Follow-on to the rust-secure-memory overview. An earlier draft of this post described the KEM as the mechanism behind Enclave sealing. It isn’t. Rewriting against what kem.rs, enclave.rs, and crypto.rs actually do.

What’s actually implemented

secure-memory/src/kem.rs wraps ml-kem (FIPS 203 / ML-KEM-768) as a standalone primitive:

• KemKeyPair::generate() — returns a pair where the secret key (2400 bytes) is stored in a LockedBuffer and the public key (1184 bytes) is a plain Vec<u8>.
• encapsulate(public_key) — returns (Ciphertext [1088 bytes], SharedSecret [32 bytes in a LockedBuffer]).
• KemKeyPair::decapsulate(ciphertext) — returns the 32-byte shared secret as a LockedBuffer.

Sizes pulled directly from the constants at the top of kem.rs: EK_SIZE = 1184, DK_SIZE = 2400, CT_SIZE = 1088, SS_SIZE = 32. ML-KEM-768 targets ~192-bit classical / 128-bit quantum security (NIST Category 3).

What the Enclave actually uses

Here’s the important correction. An Enclave is not encrypted with a per-seal KEM shared secret.

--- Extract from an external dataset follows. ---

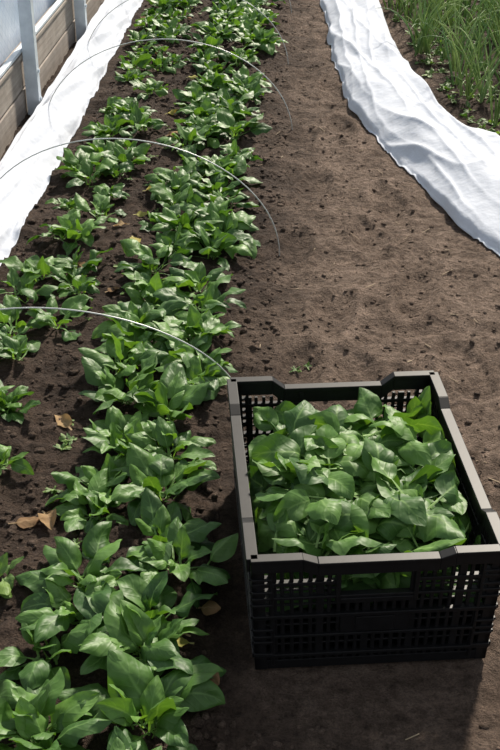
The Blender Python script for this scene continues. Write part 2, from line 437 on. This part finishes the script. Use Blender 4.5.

Reading enclave.rs:

• Enclave::new(data) calls crypto::session_encrypt(data).
• crypto::session_encrypt looks up the per-process session key — a random 32-byte key lazily initialised in a LockedBuffer (crypto.rs:19-28).
• Encryption is XChaCha20-Poly1305 with that session key.
• Enclave::open() does the reverse with session_decrypt.

So Enclave sealing is symmetric-only. ML-KEM is exposed alongside it as a separate primitive, but there is no current code path where an encapsulate() result becomes the key to an Enclave. The previous draft of this post described that integration in step-by-step detail. It doesn’t exist.

The practical consequence: Enclaves work within a single process (the session key is wiped on destroy_session_key() / purge()). If you wanted to ship a sealed Enclave to another process and let them unseal it with their own long-lived keypair, you’d need to wire ML-KEM into the sealing path yourself. That wiring is not there today.

“Pluggable KEM backends” — also not real

The earlier draft claimed “the architecture supports pluggable KEM backends.” Grep for trait or dyn in kem.rs returns nothing. The module hard-wires MlKem768 from the ml-kem crate. A hybrid construction (X25519 ⊕ ML-KEM-768) is something I’d want and listed in the previous post’s “what I’d add” — it’s not something the code currently supports via a swap-in interface.

Size tradeoff, honestly

ML-KEM-768’s public key at 1184 bytes and ciphertext at 1088 bytes are roughly 35× the size of X25519’s 32-byte public and 32-byte ciphertext, not 10× as the previous draft said. For on-machine use it’s irrelevant. For network protocols it’s the dominant handshake cost — notbbg’s PQC transport layer pays exactly this price on every connection.

Verification of the KEM wrapper

• 3 Kani harnesses in kem.rs (lines 235, 244, 253) — bounded checks on input validation for encapsulate/decapsulate. Not “all reachable states” as the previous draft implied; Kani is depth-bounded, and that matters.
• fuzz_kem.rs — a cargo-fuzz target that feeds arbitrary-length buffers into both encapsulate and decapsulate, asserting wrong-sized inputs are rejected and that CT_SIZE-byte inputs trigger ML-KEM’s implicit-rejection path (a silent different-secret return, per FIPS 203) without panicking.

Neither of these proves anything about ML-KEM’s cryptographic soundness — that’s a property of the underlying MLWE/MLWR problems, argued in the FIPS 203 standard. They prove that this Rust wrapper rejects malformed inputs and preserves buffer sizing discipline.

What I’d do next, and honestly

• Actually wire ML-KEM into Enclave sealing as an alternative path: Enclave::seal_for(public_key) that encapsulates, derives a symmetric key via HKDF, encrypts under that, stores the ciphertext alongside the KEM ciphertext. Unsealer holds a KemKeyPair.
• Add the hybrid X25519 ⊕ ML-KEM-768 construction before anyone depends on ML-KEM alone for an adversarial setting. The defensive shape is trivial: run both KEMs, concat shared secrets, HKDF into the session key.
• Extend the Lean 4 proofs in proofs/lean4/SecureMemory/ with a spec for the seal/unseal composition if the above wiring ships, so the top-level security argument has a machine-checked skeleton rather than just composition lemmas.

Code @ github.com/zeta1999/rust-secure-memory-public.